EXERCISE BRIEF>
Every line below should be copied exactly; drop the pictures.
▬▬▬▬▬▬▬▬▬▬
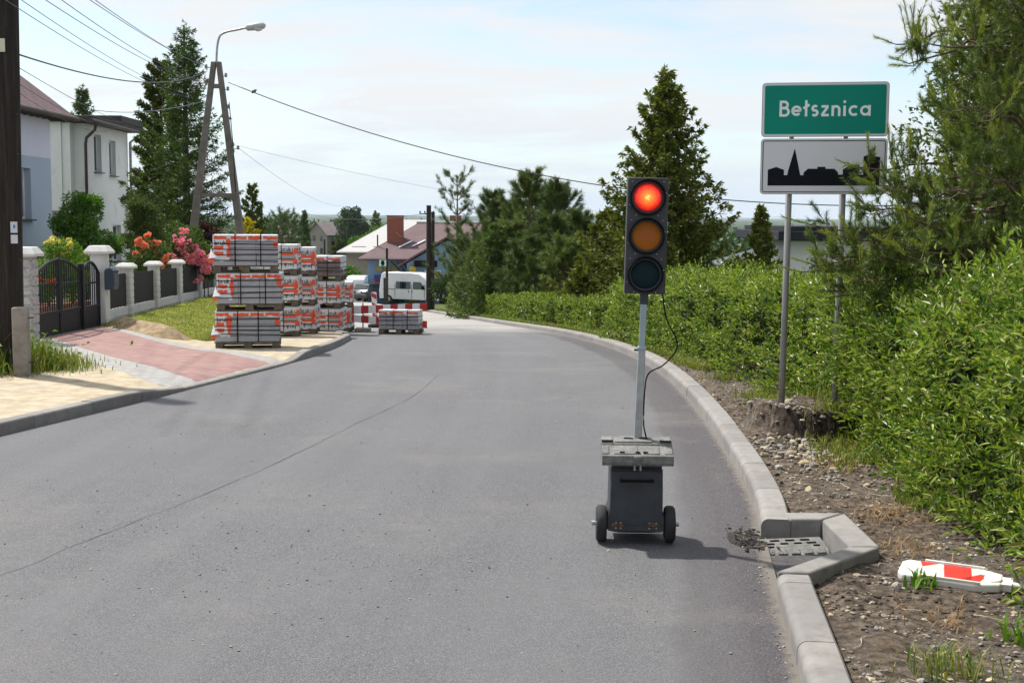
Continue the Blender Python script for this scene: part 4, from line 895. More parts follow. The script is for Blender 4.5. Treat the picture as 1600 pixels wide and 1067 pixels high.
M_wood = mat('weathered_wood', (0.13, 0.105, 0.075), 0.9, 0.35, 9, 0.5, 40)
M_tarpole = MT('tarred_wood'); _k = M_tarpole
_mp = _k.n('Mapping'); _k.t.links.new(_k.co.outputs['Object'], _mp.inputs[0]); _mp.inputs['Scale'].default_value = (14, 14, 0.7)
_f = _k.noise(1.6, 7, 0.7, vec=_mp.outputs[0]); _k.bump(_f, 0.9, 0.03)
M_tarpole = _k.fin(_k.ramp(_f, [(0.35, (0.012, 0.010, 0.009)), (0.55, (0.03, 0.023, 0.019)), (0.72, (0.07, 0.052, 0.04))]), 0.85, 0, 0.3)
def arc(cx, cy, r_, a0, a1, n=14): return [(cx + r_ * math.cos(R(a)), cy + r_ * math.sin(R(a))) for a in np.linspace(a0, a1, n)]
GLY = {
 'B': (.62, [[(.07, 0), (.07, 1)], [(.0, .93), (.3, .93)] + arc(.3, .735, .195, 88, -88) + [(.0, .54)], [(.0, .53), (.33, .53)] + arc(.33, .30, .23, 88, -88) + [(.0, .07)]]),
 'e': (.62, [[(.06, .36), (.56, .36)] + arc(.31, .36, .25, 8, 318, 24)]),
 'ł': (.36, [[(.16, 0), (.16, 1.02)], [(-.02, .50), (.36, .74)]]),
 's': (.46, [arc(.22, .50, .15, 40, 240, 12) + arc(.21, .22, .16, 75, -145, 14)]),
 'z': (.52, [[(.03, .62), (.46, .62)], [(.43, .60), (.06, .08)], [(.03, .07), (.49, .07)]]),
 'n': (.58, [[(.08, 0), (.08, .68)], arc(.28, .42, .2, 170, 2, 12) + [(.48, 0)]]),
 'i': (.24, [[(.1, 0), (.1, .66)], [(.1, .82), (.1, .98)]]),
 'c': (.58, [arc(.31, .34, .26, 48, 312, 22)]),
 'a': (.62, [arc(.30, .34, .25, 0, 360, 28), [(.55, 0), (.55, .68)]]),
 'b': (.62, [[(.08, 0), (.08, 1)], arc(.33, .33, .25, 0, 360, 24)]),
 'r': (.40, [[(.08, 0), (.08, .68)], arc(.28, .40, .2, 170, 70, 7)]),
 'u': (.58, [[(.08, .68)] + arc(.29, .29, .21, 180, 360, 14) + [(.50, .68)], [(.50, .3), (.50, 0)]]),
 'k': (.55, [[(.08, 0), (.08, 1)], [(.1, .30), (.46, .68)], [(.2, .40), (.5, 0)]])}
def text(g, s, h, o, ux, uy, uz, sw=0.14, gap=0.11, th=0.003, mi=0):
    x = 0.0; ux_ = np.array(ux, float); uy_ = np.array(uy, float)
    for ch in s:
        w, st = GLY[ch]
        for i, q in enumerate(st): g.ribbon([((x + a) * h, b * h) for a, b in q], sw * h, o, ux_, uy_, uz, th + 0.0004 * i, mi)
        x += w + gap
    return x * h
def rrect(x0, y0, x1, y1, r_, n=5):
    return arc(x1 - r_, y1 - r_, r_, 0, 90, n) + arc(x0 + r_, y1 - r_, r_, 90, 180, n) + arc(x0 + r_, y0 + r_, r_, 180, 270, n) + arc(x1 - r_, y0 + r_, r_, 270, 360, n)
XA, YA, ZA = (1, 0, 0), (0, 1, 0), (0, 0, 1)
FR = ((1, 0, 0), (0, 0, 1), (0, -1, 0))           # a face looking back at the camera: right, up, out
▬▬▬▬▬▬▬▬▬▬
THE REPLY>
Continue the Blender Python script for this scene: part 4, from line 895. More parts follow. The script is for Blender 4.5. Treat the picture as 1600 pixels wide and 1067 pixels high.
M_wood = mat('weathered_wood', (0.13, 0.105, 0.075), 0.9, 0.35, 9, 0.5, 40)
M_tarpole = MT('tarred_wood'); _k = M_tarpole
_mp = _k.n('Mapping'); _k.t.links.new(_k.co.outputs['Object'], _mp.inputs[0]); _mp.inputs['Scale'].default_value = (14, 14, 0.7)
_f = _k.noise(1.6, 7, 0.7, vec=_mp.outputs[0]); _k.bump(_f, 0.9, 0.03)
M_tarpole = _k.fin(_k.ramp(_f, [(0.35, (0.012, 0.010, 0.009)), (0.55, (0.03, 0.023, 0.019)), (0.72, (0.07, 0.052, 0.04))]), 0.85, 0, 0.3)
def arc(cx, cy, r_, a0, a1, n=14): return [(cx + r_ * math.cos(R(a)), cy + r_ * math.sin(R(a))) for a in np.linspace(a0, a1, n)]
GLY = {
 'B': (.62, [[(.07, 0), (.07, 1)], [(.0, .93), (.3, .93)] + arc(.3, .735, .195, 88, -88) + [(.0, .54)], [(.0, .53), (.33, .53)] + arc(.33, .30, .23, 88, -88) + [(.0, .07)]]),
 'e': (.62, [[(.06, .36), (.56, .36)] + arc(.31, .36, .25, 8, 318, 24)]),
 'ł': (.36, [[(.16, 0), (.16, 1.02)], [(-.02, .50), (.36, .74)]]),
 's': (.46, [arc(.22, .50, .15, 40, 240, 12) + arc(.21, .22, .16, 75, -145, 14)]),
 'z': (.52, [[(.03, .62), (.46, .62)], [(.43, .60), (.06, .08)], [(.03, .07), (.49, .07)]]),
 'n': (.58, [[(.08, 0), (.08, .68)], arc(.28, .42, .2, 170, 2, 12) + [(.48, 0)]]),
 'i': (.24, [[(.1, 0), (.1, .66)], [(.1, .82), (.1, .98)]]),
 'c': (.58, [arc(.31, .34, .26, 48, 312, 22)]),
 'a': (.62, [arc(.30, .34, .25, 0, 360, 28), [(.55, 0), (.55, .68)]]),
 'b': (.62, [[(.08, 0), (.08, 1)], arc(.33, .33, .25, 0, 360, 24)]),
 'r': (.40, [[(.08, 0), (.08, .68)], arc(.28, .40, .2, 170, 70, 7)]),
 'u': (.58, [[(.08, .68)] + arc(.29, .29, .21, 180, 360, 14) + [(.50, .68)], [(.50, .3), (.50, 0)]]),
 'k': (.55, [[(.08, 0), (.08, 1)], [(.1, .30), (.46, .68)], [(.2, .40), (.5, 0)]])}
def text(g, s, h, o, ux, uy, uz, sw=0.14, gap=0.11, th=0.003, mi=0):
    x = 0.0; ux_ = np.array(ux, float); uy_ = np.array(uy, float)
    for ch in s:
        w, st = GLY[ch]
        for i, q in enumerate(st): g.ribbon([((x + a) * h, b * h) for a, b in q], sw * h, o, ux_, uy_, uz, th + 0.0004 * i, mi)
        x += w + gap
    return x * h
def rrect(x0, y0, x1, y1, r_, n=5):
    return arc(x1 - r_, y1 - r_, r_, 0, 90, n) + arc(x0 + r_, y1 - r_, r_, 90, 180, n) + arc(x0 + r_, y0 + r_, r_, 180, 270, n) + arc(x1 - r_, y0 + r_, r_, 270, 360, n)
XA, YA, ZA = (1, 0, 0), (0, 1, 0), (0, 0, 1)
FR = ((1, 0, 0), (0, 0, 1), (0, -1, 0))           # a face looking back at the camera: right, up, out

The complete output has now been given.